At the end of April, while our Aussie guests were here, we all flew together down to the far south of Chile.  We were heading into the pampas – the thousands on thousands of rolling kilometers of open southern grasslands, going to Puerto Natales and the Torres del Paine.
We were going tower hunting.


 

Icebergs are blue. Electric Blue. Celestial blue. 
            So are the rivers that flow away from glaciers, and the lakes that these rivers flow into, something that has always confused me. I had been taught that the celestial properties of icebergs are due to the way light rays percolate through the ice, and I didn’t see how that could translate to the ice when it melted.
            I have since learned that the vivid color comes from rock flour, ground out of the Torres del Paine by the moving glaciers and suspended in the water.  Nine years ago, however, I heard a different explanation.
            In the summer you can go up to the face of the glacier in little boats –chugging along the ice face, hugging the curves and crags and chipping ice cubes from the glacier and drinking dreadful, three-day old whiskey with celestial ten-thousand year old ice.

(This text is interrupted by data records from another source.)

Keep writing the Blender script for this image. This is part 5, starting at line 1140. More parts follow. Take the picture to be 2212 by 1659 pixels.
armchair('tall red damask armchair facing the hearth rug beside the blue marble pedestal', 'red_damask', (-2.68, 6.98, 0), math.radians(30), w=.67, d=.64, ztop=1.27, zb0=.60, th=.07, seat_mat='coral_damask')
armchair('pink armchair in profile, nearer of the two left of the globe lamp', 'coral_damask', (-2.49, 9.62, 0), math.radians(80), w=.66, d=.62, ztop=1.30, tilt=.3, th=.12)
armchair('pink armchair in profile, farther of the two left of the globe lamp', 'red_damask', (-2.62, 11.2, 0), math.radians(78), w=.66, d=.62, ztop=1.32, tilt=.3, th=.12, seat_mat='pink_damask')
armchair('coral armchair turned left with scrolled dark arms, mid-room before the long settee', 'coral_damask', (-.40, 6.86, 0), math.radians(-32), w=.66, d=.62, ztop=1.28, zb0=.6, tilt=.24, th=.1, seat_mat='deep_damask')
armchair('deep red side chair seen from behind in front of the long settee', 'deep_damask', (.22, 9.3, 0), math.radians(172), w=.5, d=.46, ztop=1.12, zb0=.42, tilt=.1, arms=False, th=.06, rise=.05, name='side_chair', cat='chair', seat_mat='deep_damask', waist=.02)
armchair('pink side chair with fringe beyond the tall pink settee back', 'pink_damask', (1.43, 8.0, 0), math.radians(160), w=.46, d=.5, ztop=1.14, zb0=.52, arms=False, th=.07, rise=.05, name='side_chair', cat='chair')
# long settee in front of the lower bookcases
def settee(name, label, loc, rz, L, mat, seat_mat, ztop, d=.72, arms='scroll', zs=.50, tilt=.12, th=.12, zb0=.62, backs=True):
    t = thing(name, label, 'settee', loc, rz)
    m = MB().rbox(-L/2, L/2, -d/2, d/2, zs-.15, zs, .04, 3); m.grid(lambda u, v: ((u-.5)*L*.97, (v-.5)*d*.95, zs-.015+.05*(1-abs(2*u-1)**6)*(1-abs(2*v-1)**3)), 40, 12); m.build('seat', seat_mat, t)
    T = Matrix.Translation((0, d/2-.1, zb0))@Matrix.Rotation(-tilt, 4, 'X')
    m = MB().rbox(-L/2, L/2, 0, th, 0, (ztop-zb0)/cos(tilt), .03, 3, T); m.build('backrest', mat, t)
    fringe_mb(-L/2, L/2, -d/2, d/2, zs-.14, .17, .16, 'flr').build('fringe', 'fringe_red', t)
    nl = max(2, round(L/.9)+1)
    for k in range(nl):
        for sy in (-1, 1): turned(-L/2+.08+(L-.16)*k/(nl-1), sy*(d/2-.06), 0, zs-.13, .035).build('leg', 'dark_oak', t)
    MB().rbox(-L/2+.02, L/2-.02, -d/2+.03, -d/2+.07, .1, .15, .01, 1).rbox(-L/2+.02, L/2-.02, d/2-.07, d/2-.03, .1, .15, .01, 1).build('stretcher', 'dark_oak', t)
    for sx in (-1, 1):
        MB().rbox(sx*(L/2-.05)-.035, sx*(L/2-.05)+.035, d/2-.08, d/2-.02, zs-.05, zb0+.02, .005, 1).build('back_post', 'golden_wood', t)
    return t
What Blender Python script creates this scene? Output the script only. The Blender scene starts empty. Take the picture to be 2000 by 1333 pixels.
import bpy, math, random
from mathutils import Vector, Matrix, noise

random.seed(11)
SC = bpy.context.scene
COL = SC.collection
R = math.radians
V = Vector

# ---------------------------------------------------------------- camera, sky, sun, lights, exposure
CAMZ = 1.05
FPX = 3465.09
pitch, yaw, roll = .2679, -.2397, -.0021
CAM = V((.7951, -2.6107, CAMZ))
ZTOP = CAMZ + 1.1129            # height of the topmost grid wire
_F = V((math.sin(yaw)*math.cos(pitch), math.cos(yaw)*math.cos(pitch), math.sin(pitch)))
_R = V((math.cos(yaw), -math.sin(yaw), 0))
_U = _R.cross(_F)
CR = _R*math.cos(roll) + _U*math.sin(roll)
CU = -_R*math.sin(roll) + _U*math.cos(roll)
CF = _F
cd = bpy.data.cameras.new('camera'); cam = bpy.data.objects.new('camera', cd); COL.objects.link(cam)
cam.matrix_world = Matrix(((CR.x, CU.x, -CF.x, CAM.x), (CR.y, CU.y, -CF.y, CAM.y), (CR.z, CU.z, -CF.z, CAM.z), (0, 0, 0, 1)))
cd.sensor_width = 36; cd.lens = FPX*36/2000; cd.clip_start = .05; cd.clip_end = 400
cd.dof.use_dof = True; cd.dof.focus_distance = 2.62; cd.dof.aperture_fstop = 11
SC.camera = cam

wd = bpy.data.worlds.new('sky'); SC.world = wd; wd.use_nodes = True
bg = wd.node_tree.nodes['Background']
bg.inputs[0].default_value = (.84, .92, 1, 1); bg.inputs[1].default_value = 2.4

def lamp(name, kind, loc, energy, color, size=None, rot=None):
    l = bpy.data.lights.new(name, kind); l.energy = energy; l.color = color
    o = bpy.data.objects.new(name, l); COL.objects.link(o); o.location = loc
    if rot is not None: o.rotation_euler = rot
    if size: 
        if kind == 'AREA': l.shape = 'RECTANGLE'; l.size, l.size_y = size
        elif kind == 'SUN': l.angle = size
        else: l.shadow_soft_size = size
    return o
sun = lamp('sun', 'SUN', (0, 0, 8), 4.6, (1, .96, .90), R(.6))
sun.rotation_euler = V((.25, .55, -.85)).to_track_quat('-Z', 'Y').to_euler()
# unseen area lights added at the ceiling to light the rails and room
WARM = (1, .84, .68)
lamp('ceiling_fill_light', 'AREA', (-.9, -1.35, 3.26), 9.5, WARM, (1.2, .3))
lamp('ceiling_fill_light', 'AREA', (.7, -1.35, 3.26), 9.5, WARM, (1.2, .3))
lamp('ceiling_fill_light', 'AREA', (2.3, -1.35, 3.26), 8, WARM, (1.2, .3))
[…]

Halfway along the lake, we had stopped to pick up a group of campers from a campsite on the lake shore.  That campsite set a new benchmark for blasted, benighted and windswept, but the campers – a group of students from Santiago, were full of enthusiasm.
It was a mixed group, and the girls were inclined to worshipful adoration of the males.  Up against the ice face, one of the girls spoke -
            “The ice in that cleft is so blue it’s almost turquoise. Why is the ice so blue, Hari?”
A student in the middle of the pack smiled and stood tall.
            “Ah."  He said. He cleared his throat. "Ah ha.  You know how water is made up of two H molecules and one O molecule?”
           “Yes!”
            “Well, it’s the H molecules that make ice white.  When ice goes blue like this it means that all the H molecules have melted into the lake.  That ice is there mostly O.”
            “Ohhhh."  The girl looked up at him with doe-like adulation. 
From the back of our little crowd, a voice rose in a distinct Australian drawl.
            “I’m guessing that none of you lot study Chemistry, then?”
            I’m not saying that it was one of us. It might have been, but on the other hand, it might not. There were a lot of people on that boat. It could have been anyone.
            Hari went back to more traditional means of impressing girls – flexing the muscles in his arms (the muscles in his brains having proved pretty much impervious to flexing) and drinking too much whiskey on ten-thousand year old rocks.


Those were some rocks.  That water was the most pure water I’ve ever tasted.  It tasted of theology; you could conceive of a pristine world, where the rain fell on antediluvian man through a sky that had never heard of aerial pollutants.  Sucking on a chip of ice was like drinking explosions of absolute nothing.  Like peppermint without the mint.  Just the explosion.